The transdisciplinary architecture and engineering practice Interrobang will curate the Oslo Architecture Triennale 2019.

The 2019 Chief Curatorial team comprises British architect, engineer and writer Maria Smith; Canadian architect and educator Matthew Dalziel; British critic Phineas Harper; and Norwegian urban researcher and artist Cecilie Sachs Olsen.

The selected curatorial team has led numerous projects based on a shared interest in turning architectural discourse on its head with innovative formats operating at the intersection of architecture, art, politics and performance.

The team is committed to a holistic quest for innovation and new ways of thinking and practicing architecture, which takes form in various initiatives, such as initiating multi award-winning practices like Studio Weave, directing campaigning organisations like the Architecture Foundation, collaborating with and editing international design magazines, working within architectural education and creating participatory art practices to undertake research that challenges conventional approaches to urban planning.

About the curators
Maria Smith is an architect working across architecture, engineering, journalism, education, and events. She is founding director of transdisciplinary architecture and engineering practice, Interrobang. She is a columnist for the RIBAJ; a member of the RIBA National Awards Panel; co-founder of Turncoats; and a Design Advocate for the Mayor of London.

Matthew Dalziel is an architect and maker working across architecture, education and research. An Associate at Interrobang, Matthew now collaborates with clients from artists to airports, previously working with Stirling Prize-winning Haworth Tompkins on housing, theatres and cultural buildings. He has taught in the post graduate schools of Kingston university and the London school of architecture.

Phineas Harperis an architecture critic and designer. He is Deputy Director of think tank, the Architecture Foundation, a columnist for Dezeen and author of A People’s History of Woodcraft Folk. He co-founded the international debating society, Turncoats, with Maria Smith and the New Architecture Writers course for BAME design critics.

Cecilie Sachs Olsen is initiator of the urban art practice, zURBS and a postdoctoral researcher at the Centre for the GeoHumanities, Royal Holloway, University of London.
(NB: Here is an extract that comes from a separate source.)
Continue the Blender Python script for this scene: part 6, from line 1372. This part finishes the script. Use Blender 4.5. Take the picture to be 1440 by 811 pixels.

Her work advances innovative and participatory urban research, exploring how artistic practice can analyse and reimagine urban space and politics. She has led over 40 art projects in nine European cities.

George Kafka (assistant curator) is a writer, editor and researcher based in London. He contributes regularly to Metropolis, Frieze, Disegno, Blueprint, The Architectural Review and others, writing about architecture and cities. He is a founding member of editorial collective &beyond.